Although no weapons of mass destruction were found, Cheney in later years insisted that the invasion was the right decision based on the intelligence at the time and the removal of Iraqi President Saddam Hussein from power.
More than a decade earlier, as defence secretary under President George H.W. Bush, Cheney had directed the US military operation to expel an Iraqi occupation army from Kuwait in the first Gulf War.
He urged Bush senior to take an uncompromising line against Iraq after Saddam Hussein sent his troops to occupy Kuwait in August 1990. But at that point Cheney did not support an invasion of Iraq, saying the United States would have to act alone and that the situation would become a quagmire.
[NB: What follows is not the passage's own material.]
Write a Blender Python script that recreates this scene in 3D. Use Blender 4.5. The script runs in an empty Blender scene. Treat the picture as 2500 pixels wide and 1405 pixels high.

Because of Cheney’s long ties to the Bush family and experience in government, George W. Bush chose him to head his vice presidential search in 2000. Bush then decided the man doing the search was the best candidate for the job.
Upon his re-entry into politics, Cheney received a $35 million retirement package from oil services firm Halliburton, which he had run from 1995 to 2000.
Halliburton became a leading government contractor during the Iraq war. Cheney’s oil industry links were a subject of frequent criticism by opponents of the war.
Richard Bruce Cheney was born in Lincoln, Nebraska, to Marjorie Lorraine (ne Dickey) and Richard Herbert Cheney on January 30, 1941, the day then-President Franklin Roosevelt turned 59. His father was a federal worker with the Soil Conservation Service.